▸ Short task:
In the entries below, find the line containing "Keep writing the" and the line containing "M['chrome'], t, n=16)". Copy those two lines and everything between them exactly, and only that.

● ● ● ●

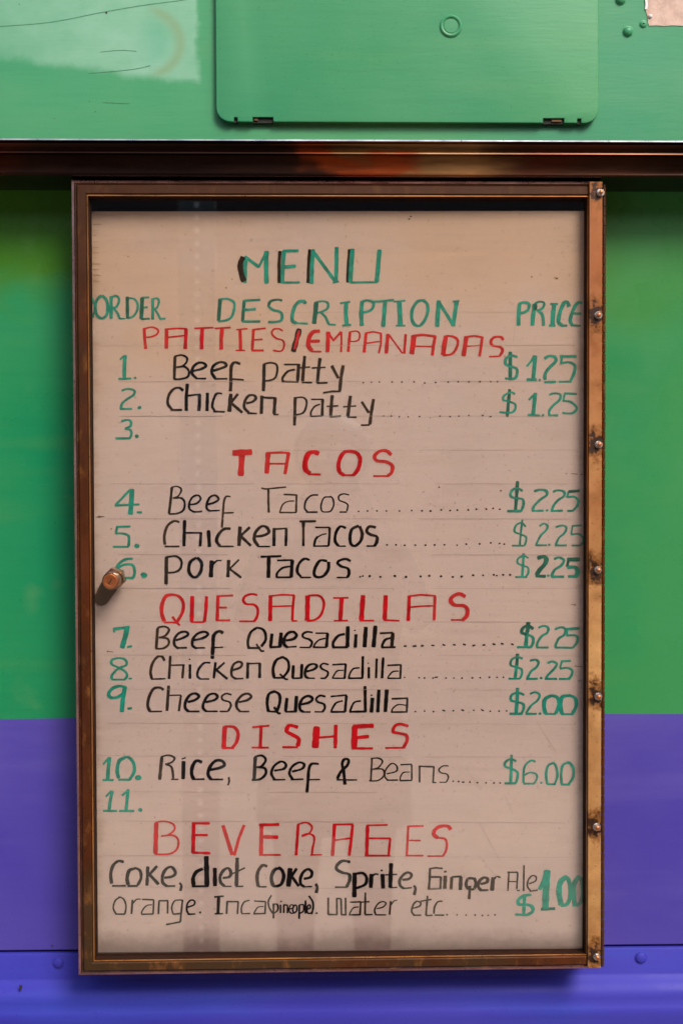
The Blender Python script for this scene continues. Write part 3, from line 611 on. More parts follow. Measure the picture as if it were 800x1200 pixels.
l14 545 207 542 284; l8 525 207 568 203; l7 527 286 565 285; l9 585 226 582 285; l7 585 228 638 228; l8 637 229 633 285; c8 690 222 665 230 652 255 652 282; l7 652 285 692 284; l7 712 225 765 228; l8 765 229 762 282; c7 755 250 728 255 710 283; l7 708 285 765 283
@ 300 1000 4
c8 72 198 58 225 62 255 78 282; l9 82 237 82 305; c8 82 240 100 240 102 265 85 282; l8 115 242 115 280; d7 118 226; l8 130 242 130 280; l7 130 242 148 244; l8 148 246 147 281; c7 158 262 175 255 172 242 160 245 155 270 165 282 176 280; c8 182 242 172 260 177 280 190 270 191 248 182 242; l9 203 242 202 307; c8 203 243 222 242 222 270 205 282; l9 232 222 232 282; c8 238 264 255 255 252 242 243 245 238 268 246 282 258 279; c9 248 200 265 225 268 255 260 285; d9 284 280
m brown; l9 338 209 338 286; l8 337 287 380 287; l9 378 212 379 286; l7 376 212 398 212; l9 398 213 400 286; l8 398 287 424 287; l9 419 208 420 286; l7 440 228 490 226; l8 490 228 487 285; c7 480 250 455 255 437 284; l7 435 287 490 286; l9 512 184 510 284; l7 490 228 530 226; l7 510 287 545 286; c8 565 258 595 250 608 232 590 225 568 238 555 265 560 285; l6 558 287 608 287; l9 630 223 625 285; c7 632 240 645 222 660 218; c9 735 255 765 245 770 230 752 222 735 240 728 270 740 287; l7 735 288 772 287
@ 490 1000 4
l9 42 197 35 287; l7 10 222 60 213; l7 35 290 65 288; c9 112 222 90 225 75 250 72 280; l7 75 287 120 287
P dot_leader
@ 490 1000 4
m brown; d8 133 285; d7 180 285; d7 222 286; d8 264 286; d8 298 287; d7 325 286; d8 357 284
"""
INKS = {'teal': 0, 'dteal': 1, 'red': 2, 'black': 3, 'brown': 4}
INK_MATS = [TEAL, TEAL_D, RED, BLACK, BROWN]

def write_menu(board):
    bm = None; name = label = None; ox = oy = 0.0; sc = 4.0; ink = 0; made = []
    def close():
        if bm is not None and len(bm.verts):
            cs = [v.co for v in bm.verts]
            used = sorted({f.material_index for f in bm.faces})
            for f in bm.faces: f.material_index = used.index(f.material_index)
            o = obj(name, bm, [INK_MATS[i] for i in used], board, smooth='keep')
            if label: o['label'] = label
    for line in TEXT.strip().split('\n'):
        if line[0] == 'P':
            close(); bm = bmesh.new()
            a = line[2:].split('|'); name = a[0].strip(); label = a[1].strip() if len(a) > 1 else None
            continue
        if line[0] == '@':
            ox, oy, sc = map(float, line[2:].split()); continue
        for tok in line.split(';'):
            t = tok.split()
            if t[0] == 'm': ink = INKS[t[1]]; continue
            wd = float(t[0][1:]) / sc / 1000 * 1.05
            v = list(map(float, t[1:]))
            P = [at(ox + v[i] / sc, oy + v[i + 1] / sc, Y_BOARD) for i in range(0, len(v), 2)]
            if t[0][0] == 'd': dot(bm, P[0], wd * 0.55, Y_BOARD, ink); continue
            pts = [Vector((p.x, p.z)) for p in P]
            if t[0][0] == 'c': stroke(bm, spline(pts), wd, Y_BOARD, ink, 0.72)
            else:
                fine = []
                for a, b in zip(pts, pts[1:]):
                    n = max(2, int((b - a).length / 0.003))
                    fine += [a + (b - a) * k / n for k in range(n)]
                stroke(bm, fine + [pts[-1]], wd, Y_BOARD, ink)
    close()
# ------------------------------------------------------------------ the setting
pm = M('pavement_concrete', 0.85)
pm.col(pm.mix(pm.noise(1.3, 6, 0.6), (0.40, 0.32, 0.24), (0.33, 0.26, 0.19)))
bm = bmesh.new()
bmesh.ops.create_grid(bm, x_segments=1, y_segments=1, size=40)
tag(obj('pavement', bm, pm.m), kind='structure')

# ------------------------------------------------------------------ the food stand's painted wall
stand = empty('food_stand', (0, 0, 0), 'green over purple painted sheet metal side of a street food stand', 'food stand')
XL, XR = -1.3, 1.3
z_split = (at(40, 840, 0).z + at(750, 839, 0).z) / 2
z_seam = (at(45, 1116, 0).z + at(750, 1109.5, 0).z) / 2
z_rail_t = (at(0, 162, -0.074).z + at(800, 165, -0.074).z) / 2
Z_TOP = 2.45

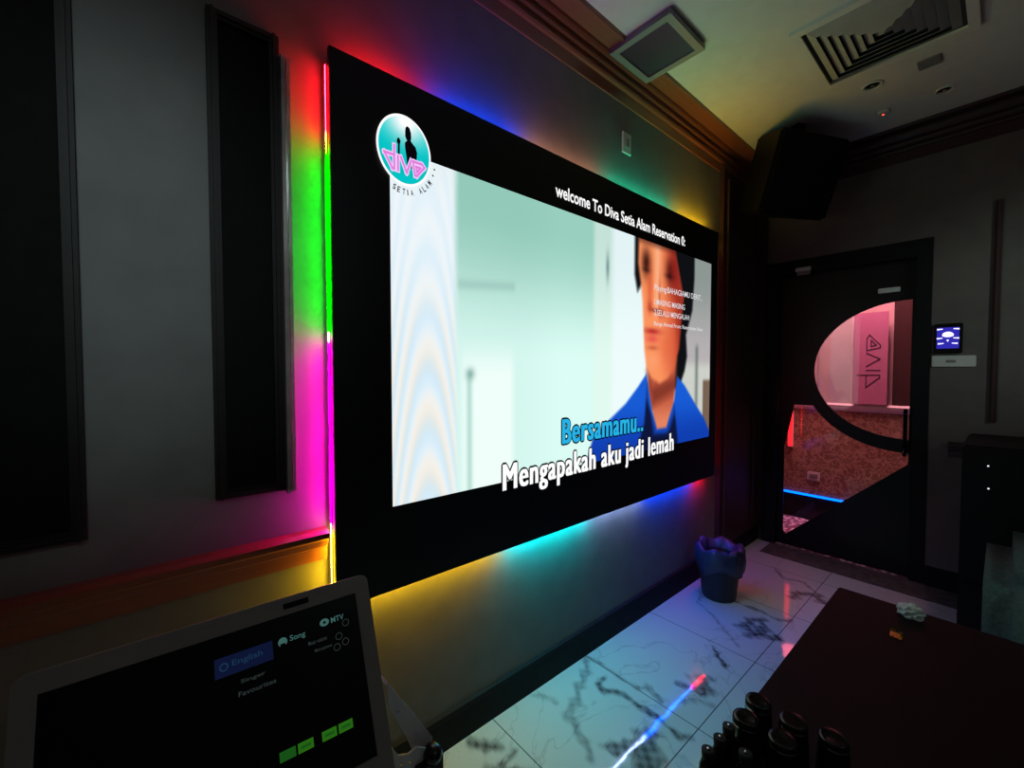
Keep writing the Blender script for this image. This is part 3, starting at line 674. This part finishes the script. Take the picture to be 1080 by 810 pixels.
# square four-way air diffuser of nested sloping rings
t = thing('air_diffuser', 'square ceiling air diffuser with sloping dark vanes, at the top right', 'air diffuser', (2.375, .365, ZC))
hw = .27
plate('frame', [[(-hw, -hw), (hw, -hw), (hw, hw), (-hw, hw)], [(-hw+.035, -hw+.035), (hw-.035, -hw+.035), (hw-.035, hw-.035), (-hw+.035, hw-.035)]], .016, M['ceiling'], t, Matrix.Translation((0, 0, -.008)))
box('backing', (-hw+.035, -hw+.035, -.004), (hw-.035, hw-.035, -.001), M['duct'], t)
for k in range(7):
    a, b = hw-.05-.032*k, hw-.05-.032*k-.029
    bm = bmesh.new()
    A = [bm.verts.new((sx*a, sy*a, -.006)) for sx, sy in ((-1, -1), (1, -1), (1, 1), (-1, 1))]
    B = [bm.verts.new((sx*b, sy*b, -.024)) for sx, sy in ((-1, -1), (1, -1), (1, 1), (-1, 1))]
    for i in range(4): bm.faces.new((A[i], A[(i+1) % 4], B[(i+1) % 4], B[i]))
    o = mesh_bm('vane', bm, M['vane'], t); sd = o.modifiers.new('thick', 'SOLIDIFY'); sd.thickness = .0015
for (x, y, r, lab) in ((2.80, .467, .043, 'unlit recessed downlight with a dark hollow, nearest the air diffuser'), (3.12, .232, .038, 'recessed downlight with a warm glint near the door wall')):
    t = thing('downlight', lab, 'ceiling light', (x, y, ZC))
    lathe('trim_ring', [(r, 0), (r, -.006), (r*.8, -.008), (r*.74, -.002), (r*.74, 0)], M['ceiling'], t)
    lathe('reflector', [(r*.74, -.001), (r*.5, -.003), (0, -.0035)], M['blackgloss'], t)
    lathe('bulb', [(r*.22, -.003), (r*.2, -.012), (0, -.014)], M['chrome'], t, n=16)
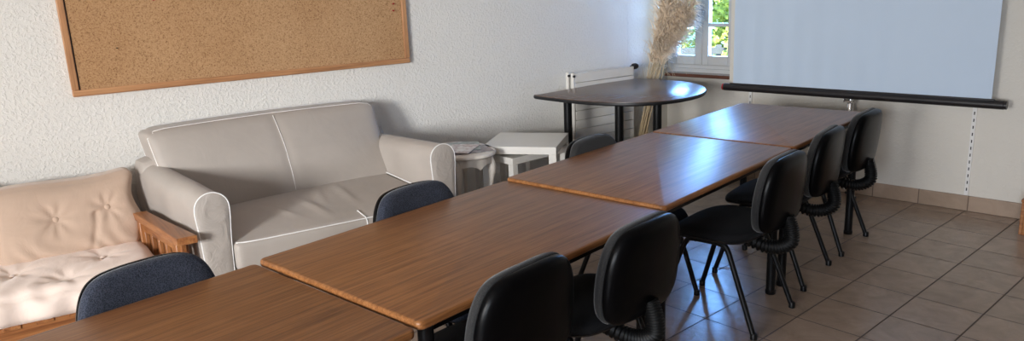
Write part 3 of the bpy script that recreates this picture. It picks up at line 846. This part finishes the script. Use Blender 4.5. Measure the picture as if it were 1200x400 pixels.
# ------------------------------------------------------------------ pull-up projection screen
def make_screen():
    ys = 5.28
    t = thing('projection_screen', 'white projection screen on a stand, with a black case along its lower edge', 'projection screen', (-1.96, ys, 0))
    x0, x1 = -2.920 + 1.96, -1.020 + 1.96; zc = .742
    sc = MB(); nx, nz = 110, 10; vs = []; fs = []
    sx0, sx1 = x0 + .085, x1 - .085
    for side in (0, 1):
        for i in range(nx + 1):
            for k in range(nz + 1):
                x = sx0 + (sx1 - sx0) * i / nx; z = zc + (2.42 - zc) * k / nz
                y = .0045 * sin(x * 42) * (1 - k / nz) ** 2 * (1 - i / nx) + (.0012 if side else 0)
                vs.append((x, y, z))
    S = (nx + 1) * (nz + 1); q = lambda s_, i, k: s_ * S + i * (nz + 1) + k
    for i in range(nx):
        for k in range(nz):
            fs += [(q(0, i, k), q(0, i + 1, k), q(0, i + 1, k + 1), q(0, i, k + 1)), (q(1, i, k), q(1, i, k + 1), q(1, i + 1, k + 1), q(1, i + 1, k))]
    for k in range(nz): fs += [(q(0, 0, k), q(0, 0, k + 1), q(1, 0, k + 1), q(1, 0, k)), (q(0, nx, k), q(1, nx, k), q(1, nx, k + 1), q(0, nx, k + 1))]
    sc.add(vs, fs); sc.build('screen_fabric', 'screen', t)
    R = Matrix.Rotation(radians(90), 4, 'Y')
    cs = MB(); cs.lathe([(.024, x0 + .012), (.0275, x0 + .016), (.0275, x1 - .016), (.024, x1 - .012)], 24, Matrix.Translation((0, 0, zc)) @ R, 1., 1.1)
    co = cs.build('case', 'screen_black', t)
    lip = MB(); lip.box(sx0 - .02, sx1 + .02, -.012, -.001, zc + .018, zc + .034); lip.build('case_lip', 'screen_black', co, bevel=.002)
    for x, mt in ((x0, 'red'), (x1 - .016, 'screen_black')):
        e = MB(); e.lathe([(.020, x), (.026, x + .003), (.026, x + .016)], 20, Matrix.Translation((0, 0, zc)) @ R, 1., 1.1)
        eo = e.build('end_cap', mt, co)
        if mt == 'red': eo['label'] = 'red end cap'
    tb = MB(); tb.lathe([(.012, sx0 - .02), (.014, sx0 - .015), (.014, sx1 + .015), (.012, sx1 + .02)], 16, Matrix.Translation((0, .004, 2.42)) @ R); tb.build('top_bar', 'screen_black', t)
    mast = MB(); mast.lathe([(.014, .06), (.014, 2.44)], 18, Matrix.Translation((0, .045, 0))); mast.build('mast', 'chrome', t)
    sl = MB(); sl.lathe([(.020, .22), (.0225, .225), (.0225, .675), (.020, .68)], 18, Matrix.Translation((0, .045, 0))); sl.build('mast_sleeve', 'chrome', t)
    hk = MB(); hk.box(-.030, .030, .0, .060, .690, .703); hk.box(-.030, -.024, -.012, .02, .690, .715); hk.box(.024, .030, -.012, .02, .690, .715); hk.build('case_hook', 'chrome', t, bevel=.002)
    for a in (100, 220, 340):
        d = Vector((cos(radians(a)), sin(radians(a)), 0)); p0 = Vector((0, .045, 0))
        end = .085
        l = MB(); l.tube([p0 + d * .02 + Vector((0, 0, .30)), p0 + d * end * .6 + Vector((0, 0, .11)), p0 + d * end + Vector((0, 0, .010))], .009, 10)
        lo = l.build('leg', 'chrome', t)
        MB().lathe([(.011, 0), (.013, .004), (.012, .02)], 12, Matrix.Translation(p0 + d * end)).build('rubber_foot', 'black_plastic', lo)
make_screen()

# slotted shelving uprights on the back wall
def rail(x, label, z0=.108, z1=2.2, lean=0.):
    t = thing('shelf_upright', label, 'shelf rail', (x, YB, 0), 0, 'slotted shelf rails on the back wall')
    r = MB(); r.box(-.0125, .0125, -.012, -.0005, z0, z1); ro = r.build('rail', 'rail_white', t, bevel=.0015)
    s_ = MB(); z = z0 + .03
    while z < z1 - .03:
        s_.box(-.003, .0035, -.0128, -.0118, z, z + .020); z += .046
    s_.build('slots', 'dark_gap', t, smooth=False)
rail(-1.222, 'white slotted shelf rail below the right end of the screen')
rail(-2.765, 'white slotted shelf rail below the left end of the screen')

# pine piece at the right edge of the photo
def crate():
    t = thing('wooden_box', 'low pine box at the right edge of the photo, standing by the tiled skirting', 'box', (-.855, 5.106, 0))
    w, d, h = .34, .26, .20
    for i, (x0, x1, y0, y1) in enumerate(((.0, .018, 0, d), (w - .018, w, 0, d), (.018, w - .018, 0, .018), (.018, w - .018, d - .018, d))):
        MB().box(x0, x1, y0, y1, 0, h).build('side_board', 'pine', t, bevel=.003)
    MB().box(-.004, w + .004, -.004, d + .004, h, h + .018).build('lid', 'pine', t, bevel=.004)
crate()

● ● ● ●

▸ Task result:
Keep writing the Blender script for this image. This is part 3, starting at line 674. This part finishes the script. Take the picture to be 1080 by 810 pixels.
# square four-way air diffuser of nested sloping rings
t = thing('air_diffuser', 'square ceiling air diffuser with sloping dark vanes, at the top right', 'air diffuser', (2.375, .365, ZC))
hw = .27
plate('frame', [[(-hw, -hw), (hw, -hw), (hw, hw), (-hw, hw)], [(-hw+.035, -hw+.035), (hw-.035, -hw+.035), (hw-.035, hw-.035), (-hw+.035, hw-.035)]], .016, M['ceiling'], t, Matrix.Translation((0, 0, -.008)))
box('backing', (-hw+.035, -hw+.035, -.004), (hw-.035, hw-.035, -.001), M['duct'], t)
for k in range(7):
    a, b = hw-.05-.032*k, hw-.05-.032*k-.029
    bm = bmesh.new()
    A = [bm.verts.new((sx*a, sy*a, -.006)) for sx, sy in ((-1, -1), (1, -1), (1, 1), (-1, 1))]
    B = [bm.verts.new((sx*b, sy*b, -.024)) for sx, sy in ((-1, -1), (1, -1), (1, 1), (-1, 1))]
    for i in range(4): bm.faces.new((A[i], A[(i+1) % 4], B[(i+1) % 4], B[i]))
    o = mesh_bm('vane', bm, M['vane'], t); sd = o.modifiers.new('thick', 'SOLIDIFY'); sd.thickness = .0015
for (x, y, r, lab) in ((2.80, .467, .043, 'unlit recessed downlight with a dark hollow, nearest the air diffuser'), (3.12, .232, .038, 'recessed downlight with a warm glint near the door wall')):
    t = thing('downlight', lab, 'ceiling light', (x, y, ZC))
    lathe('trim_ring', [(r, 0), (r, -.006), (r*.8, -.008), (r*.74, -.002), (r*.74, 0)], M['ceiling'], t)
    lathe('reflector', [(r*.74, -.001), (r*.5, -.003), (0, -.0035)], M['blackgloss'], t)
    lathe('bulb', [(r*.22, -.003), (r*.2, -.012), (0, -.014)], M['chrome'], t, n=16)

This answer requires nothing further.